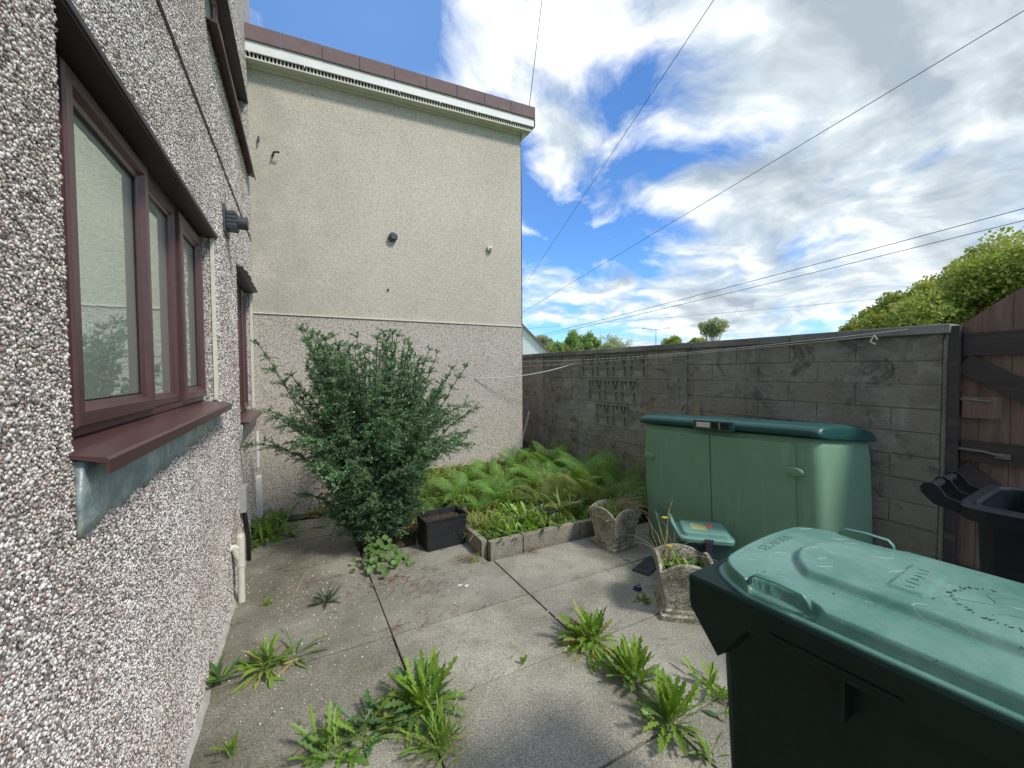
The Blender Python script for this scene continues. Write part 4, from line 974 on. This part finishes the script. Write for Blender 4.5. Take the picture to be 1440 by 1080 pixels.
# ground cover filling the bed (nobody could count it)
A = Leaves(); rnd = random.Random(61)
for k in range(11000):
    x, y = rnd.uniform(.95, 3.42), rnd.uniform(3.08, 5.08)
    if x < 1.43 and y < 3.75: continue
    if rnd.random() < .25*max(0, y-4.2): continue
    blade(A, (x, y, soilz(x, y)-.01), rnd.uniform(0, 6.28), rnd.uniform(.3, 1.4), rnd.uniform(.06, .17), rnd.uniform(.003, .009), rnd.uniform(.3, 1.2), 0, rnd, 4)
o = A.build('ground_cover', m_grass); o.data.materials.clear(); o.data.materials.append(m_weed); tag(o, 'bright green low leaves and grass covering the raised bed between the ferns', 'ground cover', kind='stuff')
A = Leaves()
for k in range(1300):
    x, y = rnd.uniform(.55, 3.42), rnd.uniform(3.1, 5.1)
    if x < 1.43 and y < 3.75: continue
    blade(A, (x, y, soilz(x, y)+rnd.uniform(0, .05)), rnd.uniform(0, 6.28), rnd.uniform(-.2, .5), rnd.uniform(.05, .14), rnd.uniform(.003, .010), rnd.uniform(0, .4), 0, rnd, 4)
o = A.build('leaf_litter', simple('rust_leaf', (.26,.10,.05), .8, .5, 20)); tag(o, 'reddish brown dead leaves lying along the gable foot', 'leaf litter', kind='stuff')
# grass in the joints and debris on the slabs
A = Leaves(); rnd = random.Random(71)
jx = [(x, None) for x in xs[1:4]]+[(None, y) for y in ys[6:11]]
for k in range(520):
    a_, b_ = rnd.choice(jx)
    if a_ is not None: x, y = a_, 1.0+rnd.random()**1.0*1.95
    else: x, y = -.4+rnd.random()*2.9, b_
    if mnoise.noise(Vector((x*2.3, y*2.3, 9))) < .05: continue
    blade(A, (x+rnd.gauss(0, .004), y+rnd.gauss(0, .004), -.01), rnd.uniform(0, 6.28), rnd.uniform(.4, 1.4), rnd.uniform(.015, .05), rnd.uniform(.0015, .004), .5, 0, rnd, 3)
o = A.build('joint_moss', m_weed2); tag(o, 'thin green moss and seedlings along the slab joints', 'moss', kind='stuff')
tw = MB(); rd = MB(); gr_ = MB(); rnd = random.Random(81)
def stick(mbx, x, y, l, az, r, bend=.3, z=.004):
    P = []; a = az
    for i in range(6): P.append((x, y, z+.004*abs(math.sin(i*1.3))+.003)); a += rnd.gauss(0, bend); x += math.cos(a)*l/5; y += math.sin(a)*l/5
    mbx.tube(P, [r, r, r*.9, r*.8, r*.6, r*.4], 5)
for k in range(150):
    x, y = rnd.uniform(-.35, 2.3), rnd.uniform(1.5, 4.6)
    if x > 1.3 and y > 2.9: continue
    stick(tw, x, y, rnd.uniform(.02, .08), rnd.uniform(0, 6.28), rnd.uniform(.0008, .0018))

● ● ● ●

• _YOUR TASK_:
Your task is to reproduce all of the material exactly. The pictures stay out.

• _RESULT FOR THIS TASK_:
The Blender Python script for this scene continues. Write part 4, from line 974 on. This part finishes the script. Write for Blender 4.5. Take the picture to be 1440 by 1080 pixels.
# ground cover filling the bed (nobody could count it)
A = Leaves(); rnd = random.Random(61)
for k in range(11000):
    x, y = rnd.uniform(.95, 3.42), rnd.uniform(3.08, 5.08)
    if x < 1.43 and y < 3.75: continue
    if rnd.random() < .25*max(0, y-4.2): continue
    blade(A, (x, y, soilz(x, y)-.01), rnd.uniform(0, 6.28), rnd.uniform(.3, 1.4), rnd.uniform(.06, .17), rnd.uniform(.003, .009), rnd.uniform(.3, 1.2), 0, rnd, 4)
o = A.build('ground_cover', m_grass); o.data.materials.clear(); o.data.materials.append(m_weed); tag(o, 'bright green low leaves and grass covering the raised bed between the ferns', 'ground cover', kind='stuff')
A = Leaves()
for k in range(1300):
    x, y = rnd.uniform(.55, 3.42), rnd.uniform(3.1, 5.1)
    if x < 1.43 and y < 3.75: continue
    blade(A, (x, y, soilz(x, y)+rnd.uniform(0, .05)), rnd.uniform(0, 6.28), rnd.uniform(-.2, .5), rnd.uniform(.05, .14), rnd.uniform(.003, .010), rnd.uniform(0, .4), 0, rnd, 4)
o = A.build('leaf_litter', simple('rust_leaf', (.26,.10,.05), .8, .5, 20)); tag(o, 'reddish brown dead leaves lying along the gable foot', 'leaf litter', kind='stuff')
# grass in the joints and debris on the slabs
A = Leaves(); rnd = random.Random(71)
jx = [(x, None) for x in xs[1:4]]+[(None, y) for y in ys[6:11]]
for k in range(520):
    a_, b_ = rnd.choice(jx)
    if a_ is not None: x, y = a_, 1.0+rnd.random()**1.0*1.95
    else: x, y = -.4+rnd.random()*2.9, b_
    if mnoise.noise(Vector((x*2.3, y*2.3, 9))) < .05: continue
    blade(A, (x+rnd.gauss(0, .004), y+rnd.gauss(0, .004), -.01), rnd.uniform(0, 6.28), rnd.uniform(.4, 1.4), rnd.uniform(.015, .05), rnd.uniform(.0015, .004), .5, 0, rnd, 3)
o = A.build('joint_moss', m_weed2); tag(o, 'thin green moss and seedlings along the slab joints', 'moss', kind='stuff')
tw = MB(); rd = MB(); gr_ = MB(); rnd = random.Random(81)
def stick(mbx, x, y, l, az, r, bend=.3, z=.004):
    P = []; a = az
    for i in range(6): P.append((x, y, z+.004*abs(math.sin(i*1.3))+.003)); a += rnd.gauss(0, bend); x += math.cos(a)*l/5; y += math.sin(a)*l/5
    mbx.tube(P, [r, r, r*.9, r*.8, r*.6, r*.4], 5)
for k in range(150):
    x, y = rnd.uniform(-.35, 2.3), rnd.uniform(1.5, 4.6)
    if x > 1.3 and y > 2.9: continue
    stick(tw, x, y, rnd.uniform(.02, .08), rnd.uniform(0, 6.28), rnd.uniform(.0008, .0018))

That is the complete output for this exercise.